There wasn’t much in the way of “can’t we all just get along?” For a bunch of hippies, the Kumbayah element was almost entirely missing. If you’re looking for a hippie theme to the Dead’s lyrics, it’s probably best to look for back-to-the-land kind of ideals. In some way, their near-total refusal to embrace modernity is a call for simpler times and less complicated lives. I’ve always felt that this was the core message of their 1973 album, Wake of the Flood, and especially of its epic Weather Report Suite which took up nearly a third of the record.

(These next lyrics were written by the Dead’s other lyricist John Perry Barlow)

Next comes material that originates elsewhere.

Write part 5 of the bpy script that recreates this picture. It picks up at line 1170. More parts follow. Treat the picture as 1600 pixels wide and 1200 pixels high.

The plowman is broad as the back of the land he is sowing
As he dances the circular track of the plow ever knowing
That the work of his day measures more than the planting and growing
Let it grow, let it grow, greatly yield

So it goes, we make what we made since the world began
Nothing more, the love of the women, work of men
Seasons round, creatures great and small, up and down, as we rise and fall

This is not to say that the Dead didn’t have their psychedelic side because they certainly did. The song China Cat Sunflower, for example, is basically a verbal description of either a mescaline or peyote trip that Hunter took down in Mexico. Other songs attempt to describe the kind of “a-ha” moment that can sometimes accompany a journey on LSD: “Once in a while you get shown the light in the strangest of places if you look at it right,” “Sometimes the light is all shining on me, other times I can barely see,” “Gone are the broken eyes we saw through in dreams. Gone – both dream and lie.”

These insights (or referrals to insights) could be embedded in nonsense or they could be doled out as pearls of wisdom. As with a lot of effective poetry, sometimes the whole can be less than the parts. I don’t know what the song Row Jimmy is really about, but I know that there was something really important and meaningful for me as a confused fourteen year old boy in being encouraged to just keep rowing, without any assurance that I’d ever get where I was going. Hunter’s words just spoke to me.

Broken heart don’t feel so bad
Ain’t got half a what you thought you had
Rock your baby to and fro
Not too fast and not too slow

There’s an idea in that stanza that when you lose something you really haven’t lost as much as you think because you never had as much as you thought you had. And then there’s the further comfort that you can set that stuff aside and just find refuge and comfort in intimacy with another person.

The song Ship of Fools practically served as a personal ethos and roadmap for my life: “I won’t slave for beggar’s pay, likewise gold and jewels. But I would slave to learn the way to sink your ship of fools…The bottles stand as empty as they were filled before. Time there was and plenty but from that cup no more. Though I could not caution all I yet may warn a few: Don’t lend your hand to raise no flag atop no ship of fools.”

In important and often devastating respects, the culture around the Grateful Dead was about taking mind-alterning substances: turning on, tuning in, and dropping out. The band members seemed to embrace the delusion that the world could be redeemed if enough people found enlightenment through psychedelics, and the end result was a predictable tragedy for countless people, including Jerry Garcia.

But there was so much more to the scene than addled idealism and addiction and overdoses. The Dead and Deadheads weren’t mere proxies for a generation of hippies. And a big reason why is that Robert Hunter is a much deeper and more timeless thinker than that. He’s an anthropologist of American folklore and folk music, a brilliant poet and song writer, and a person with a seemingly bottomless font of wisdom ready to impart.